No plano psíquico, é certo que D. Sebastião possuía boa memória, vontade de se instruir e até uma evidente inteligência, mas isso não significa que ela não tenha sido capturada por insensatas vontades. A convivência diária com o seu professor desde menino, o Padre Luiz Gonçalves da Câmara, terá tido uma influência decisiva no seu comportamento. Parece que o rei possuía, de facto, uma religiosidade profunda, o que todavia não o impedia de se aliar em África a um soberano muçulmano para combater o tio deste ou de negociar com os protestantes calvinistas da Flandres para obter apoio para a sua expedição, isto com grande fúria de seu tio-avô o Cardeal D. Henrique, Inquisidor-Geral de Portugal, que D. Sebastião detestava.
Neste livro, Mário Saraiva indigna-se com o pensamento corrente acerca da saúde física e psíquica do rei, mas nem sequer alude a uma outra circunstância, hoje bem documentada e já aventada aquando da publicação da sua obra: a homossexualidade de D. Sebastião. Talvez por "pudor", Saraiva nem sequer alude a essa possível orientação sexual, que se encaixa perfeitamente no comportamento do rei, nada tendo a ver com uma eventual gonorreia de que o monarca padeceria. Uma certa predilecção pelos jovens marroquinos, que o dramaturgo belga Paul Dresse inscreveu numa das suas peças de teatro, justificaria a obsessão pelo norte de África. Também o historiador norte-americano Harold Johnson, professor nas universidades de Virginia, Yale e Chicago publicou em 2004 um livro documentado sobre a provável homossexualidade do rei.
Eu compreendo que as convicções íntimas do dr. Mário Saraiva o tenham impedido de sequer pensar que D. Sebastião fosse homossexual. No seu pensamento, os reis de Portugal não poderiam ter essas "taras", apesar das afirmações de Fernão Lopes sobre D. Pedro I e de muitas coisas que se escreveram sobre D. Afonso VI e D. Manuel II.
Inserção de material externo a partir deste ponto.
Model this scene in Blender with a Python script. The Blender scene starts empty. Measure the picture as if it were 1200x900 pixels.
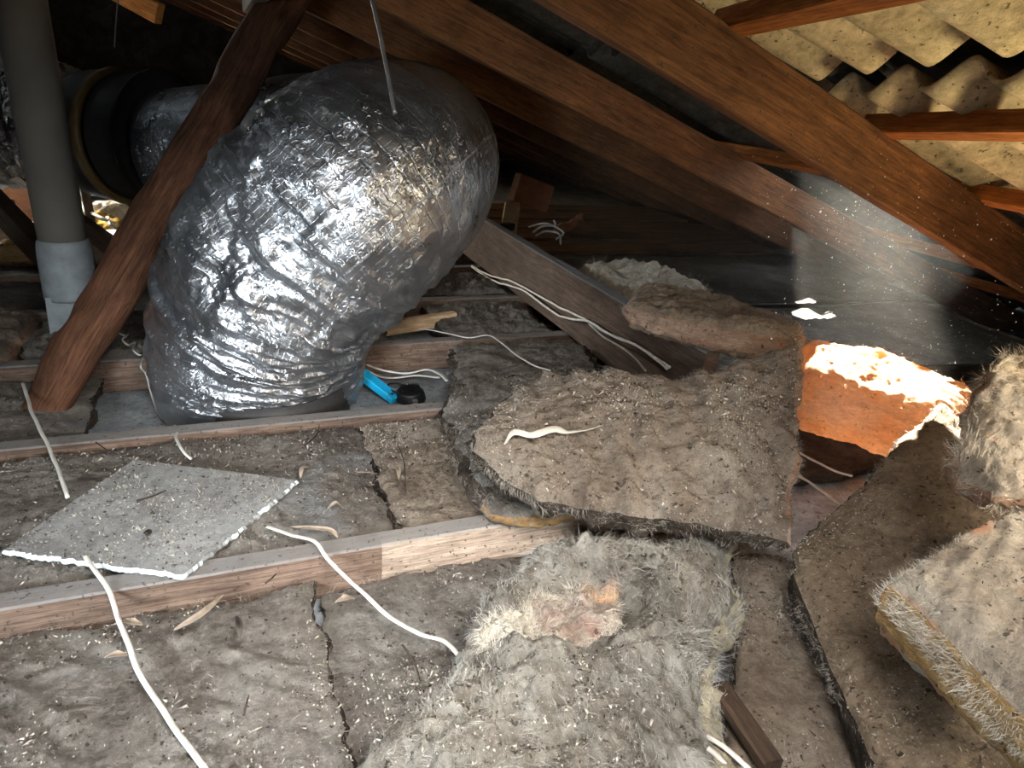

Em qualquer caso, D. Sebastião é o rei português sobre quem foram escritos e publicados mais livros, não só na nossa língua como em línguas estrangeiras. E que deu origem ao mito do Sebastianismo, que subsiste nos nossos dias. Voltaremos brevemente ao assunto, sabendo que nunca serão cabalmente esclarecidas quer as circunstâncias da saúde do rei, quer as reais causas da desastrosa expedição a África em 1578, que a defesa da fé e o ataque ao Grão-Turco só por si não justificam.